João Alfredo tinha, nessa ocasião 84 anos. Estava coberto de todas as glórias que lhe provinham da libertação dos escravos. Era um personagem nacional, reputado além do mais por sua grande inteligência. Meus pais explicaram-me isso, que eu assimilei tanto quanto podia. Esperava encontrar diante de mim um grande homem.

Mas, quando cheguei ao escritório dele, que ficava no andar superior de sua residência, encontrei-me com surpresa com um ancião. Ancião tão velho que apenas três anos a mais do que tenho eu hoje. Encontrei um ancião vivo, inteligente, mas que me deu uma primeira surpresa, porque ele quis escrever um cartãozinho com umas palavras para mim e, para isso, pôs sucessivamente três óculos, uns juntos aos outros no nariz... Era porque o venerando conselheiro estava com a vista muito gasta. Porém, nunca tinha visto uma pessoa de três óculos, ficando muito surpreso.

Enquanto os meus pais conversavam com o conselheiro sobre outros assuntos, eu andei passeando pela sala, onde me acompanhava o olhar afetuoso e apreensivo de minha mãe, receosa que eu me saísse com algum dos muitos ditos inesperados de que eu era useiro e vezeiro. Em certo momento, eu parei junto a uma estante giratória que tinha no alto um monumentozinho de ouro, com um homem onde se via um brilhante posto no peito. Olhei para aquilo e não entendi quem seria ele...

Interrompi a prosa do conselheiro - primeira extravagância e infração às boas regras - e perguntei-lhe quem era aquele homem. O conselheiro, com aquela afabilidade que o caracterizava disse: "Meu filho, é seu tio!" Eu puxei um profundo suspiro e disse: "Ah! Mas não parece mais..." Esta afirmação acentuava a velhice do grande estadista.

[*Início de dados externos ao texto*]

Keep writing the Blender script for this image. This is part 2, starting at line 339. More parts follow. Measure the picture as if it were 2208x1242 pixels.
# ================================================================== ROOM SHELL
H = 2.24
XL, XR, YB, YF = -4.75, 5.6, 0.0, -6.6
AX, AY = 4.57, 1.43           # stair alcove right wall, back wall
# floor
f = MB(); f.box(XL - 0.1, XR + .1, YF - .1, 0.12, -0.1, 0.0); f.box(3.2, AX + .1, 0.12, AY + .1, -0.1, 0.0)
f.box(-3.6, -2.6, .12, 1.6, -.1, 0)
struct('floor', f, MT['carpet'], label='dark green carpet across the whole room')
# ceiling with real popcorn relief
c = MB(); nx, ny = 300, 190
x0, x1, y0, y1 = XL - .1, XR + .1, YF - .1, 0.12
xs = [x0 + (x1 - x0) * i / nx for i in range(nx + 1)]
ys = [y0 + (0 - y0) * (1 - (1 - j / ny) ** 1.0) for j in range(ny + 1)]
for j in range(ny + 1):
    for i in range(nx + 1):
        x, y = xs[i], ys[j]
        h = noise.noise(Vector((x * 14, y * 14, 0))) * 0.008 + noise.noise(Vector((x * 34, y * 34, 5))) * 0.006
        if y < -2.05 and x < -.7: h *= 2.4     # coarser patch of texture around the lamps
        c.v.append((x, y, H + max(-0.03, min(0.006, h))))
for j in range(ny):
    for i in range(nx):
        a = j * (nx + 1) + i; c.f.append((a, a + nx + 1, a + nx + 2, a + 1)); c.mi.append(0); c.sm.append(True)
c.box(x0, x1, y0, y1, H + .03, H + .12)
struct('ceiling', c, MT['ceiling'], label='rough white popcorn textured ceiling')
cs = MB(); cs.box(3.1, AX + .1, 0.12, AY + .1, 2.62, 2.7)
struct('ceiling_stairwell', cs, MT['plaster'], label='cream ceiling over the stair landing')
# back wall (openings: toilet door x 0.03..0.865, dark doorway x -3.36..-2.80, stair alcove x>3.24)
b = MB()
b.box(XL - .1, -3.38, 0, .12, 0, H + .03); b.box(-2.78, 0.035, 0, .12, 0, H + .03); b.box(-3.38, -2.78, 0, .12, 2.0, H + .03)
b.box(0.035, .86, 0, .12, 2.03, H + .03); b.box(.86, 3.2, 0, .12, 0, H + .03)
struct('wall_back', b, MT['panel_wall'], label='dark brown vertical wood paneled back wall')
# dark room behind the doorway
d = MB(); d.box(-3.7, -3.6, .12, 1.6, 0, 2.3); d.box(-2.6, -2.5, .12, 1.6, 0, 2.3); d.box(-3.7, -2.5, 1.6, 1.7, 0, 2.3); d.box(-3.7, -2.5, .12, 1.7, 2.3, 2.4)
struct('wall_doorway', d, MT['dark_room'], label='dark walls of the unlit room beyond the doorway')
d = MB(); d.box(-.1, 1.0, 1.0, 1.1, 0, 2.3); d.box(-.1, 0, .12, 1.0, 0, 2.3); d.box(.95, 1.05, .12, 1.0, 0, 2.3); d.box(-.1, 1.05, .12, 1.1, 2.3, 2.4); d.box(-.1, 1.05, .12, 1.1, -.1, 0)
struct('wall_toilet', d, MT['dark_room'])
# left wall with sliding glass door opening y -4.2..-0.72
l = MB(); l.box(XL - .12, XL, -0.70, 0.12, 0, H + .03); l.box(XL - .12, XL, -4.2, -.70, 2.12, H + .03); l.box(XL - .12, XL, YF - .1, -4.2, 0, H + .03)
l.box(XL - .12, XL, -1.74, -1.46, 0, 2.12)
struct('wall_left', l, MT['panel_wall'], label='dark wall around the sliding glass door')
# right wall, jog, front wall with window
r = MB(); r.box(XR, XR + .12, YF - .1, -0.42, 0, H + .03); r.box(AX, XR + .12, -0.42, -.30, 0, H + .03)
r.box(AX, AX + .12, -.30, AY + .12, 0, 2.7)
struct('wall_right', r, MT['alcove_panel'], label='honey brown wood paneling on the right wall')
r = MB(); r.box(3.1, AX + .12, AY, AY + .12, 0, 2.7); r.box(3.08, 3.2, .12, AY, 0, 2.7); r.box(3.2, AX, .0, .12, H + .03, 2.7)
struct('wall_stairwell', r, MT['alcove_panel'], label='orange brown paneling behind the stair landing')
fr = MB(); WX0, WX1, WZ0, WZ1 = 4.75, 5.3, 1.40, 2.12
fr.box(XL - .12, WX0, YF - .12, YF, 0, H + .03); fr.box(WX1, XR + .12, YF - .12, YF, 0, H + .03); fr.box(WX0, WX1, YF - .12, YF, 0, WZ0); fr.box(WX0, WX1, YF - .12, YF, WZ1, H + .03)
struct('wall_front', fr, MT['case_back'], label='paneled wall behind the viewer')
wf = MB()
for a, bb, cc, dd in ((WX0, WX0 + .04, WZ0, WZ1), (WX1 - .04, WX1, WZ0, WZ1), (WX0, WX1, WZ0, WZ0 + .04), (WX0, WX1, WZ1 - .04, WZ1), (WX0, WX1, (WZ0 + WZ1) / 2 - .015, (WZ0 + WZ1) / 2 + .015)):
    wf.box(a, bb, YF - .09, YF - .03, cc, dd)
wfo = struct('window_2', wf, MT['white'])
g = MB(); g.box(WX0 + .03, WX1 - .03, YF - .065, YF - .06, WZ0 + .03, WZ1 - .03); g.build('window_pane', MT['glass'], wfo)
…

Ele respondeu: "Um dia você passará por lá também..." Não estou longe disso...

R.: A bebida preferida do Sr.? E o prato preferido?

PCO - Champanhe francesa e gin tônica, de boa qualidade, inglesa.

R.: Os pratos preferidos?

PCO - São muitos. Entre eles, eu menciono com galhardia: vatapá, cuscuz e cozido. Precisaria dizer que também merece colocação aí um muito bom churrasco, quando ele é do Rio Grande do Sul.